Leave this ball, covered in a damp cloth, for 30 minutes.

Repeat the previous action to make a ball again – if making an oblong, it’s fairly easy to shape it that way instead. Sprinkle the top with brown rice flour and also flour the banneton your using. You can be quite liberal with the flour as it brushes away after cooking. The newer the banneton, the less of a coating it has of the previously used flour, so don’t be afraid of using plenty of flour. (NB never wash a banneton)

Use the dough scraper to flip the bread upside down into the banneton. Flour the dough which is still exposed and place into the fridge with a damp cloth on top. Leave overnight.

The morning you will bake, take the dough from the fridge to warm up for 1 hour before baking. In this time, place the cloche into a cold oven and turn to 230C – leave the full hour to heat the cloche fully. The same goes if you’re using a baking stone.

After the hour is up, remove the cloche carefully. Remove the lid of the cloche, invert the dough onto the base of the cloche and take away the banneton. Use a lame or serrated knife to make an incision along the length of the dough – leaving about 1 inch either side of the length.

Replace the lid and put the cloche into the oven for 30 minutes. At this point you can remove the lid and bake for another 15 minutes. If all has gone well, the bread would have risen and be a beautiful burnished brown with a hard crust. Leave on the base of the cloche until both have cooled.

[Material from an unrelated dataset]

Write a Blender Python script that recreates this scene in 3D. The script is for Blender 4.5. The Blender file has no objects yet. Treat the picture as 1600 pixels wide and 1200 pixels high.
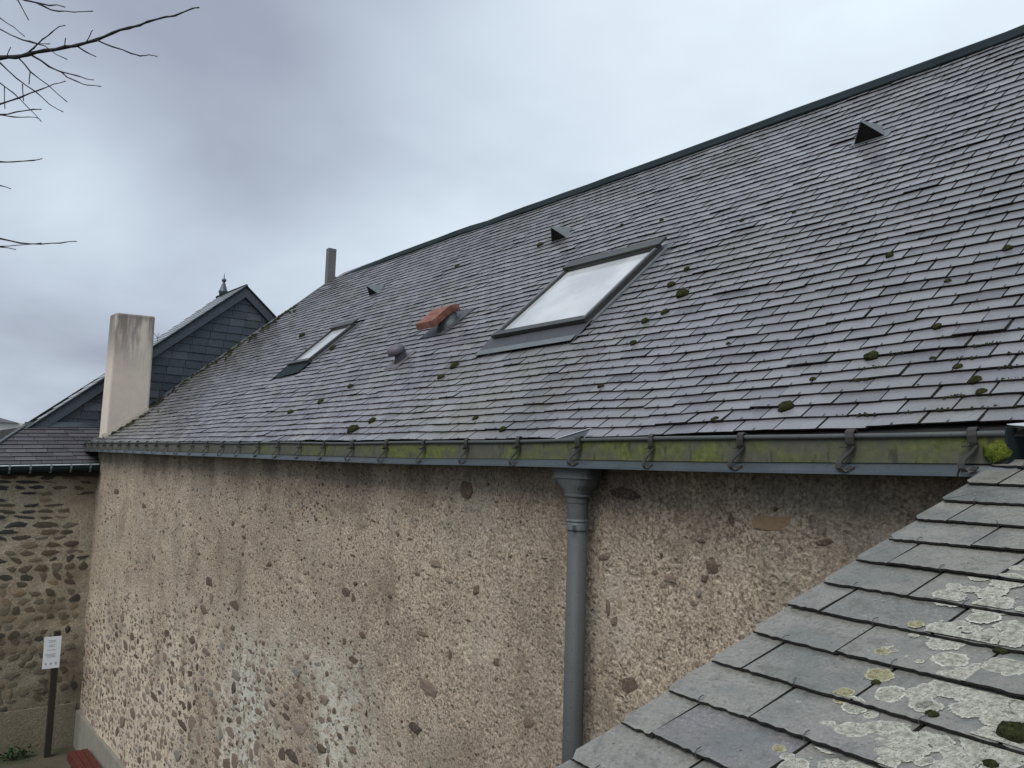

If you’re using a baking sheet, make sure you have sprinkled the brown rice flour on it before inverting the dough onto it or it will stick- this is not a problem with the cloche or stone sheet. Also, place a tray of water underneath the baking sheet to create steam for the dough to rise – do not do this if using a stone/ceramic baking sheet at the steam isn’t good for it.

Happy baking! I can’t wait to see your results!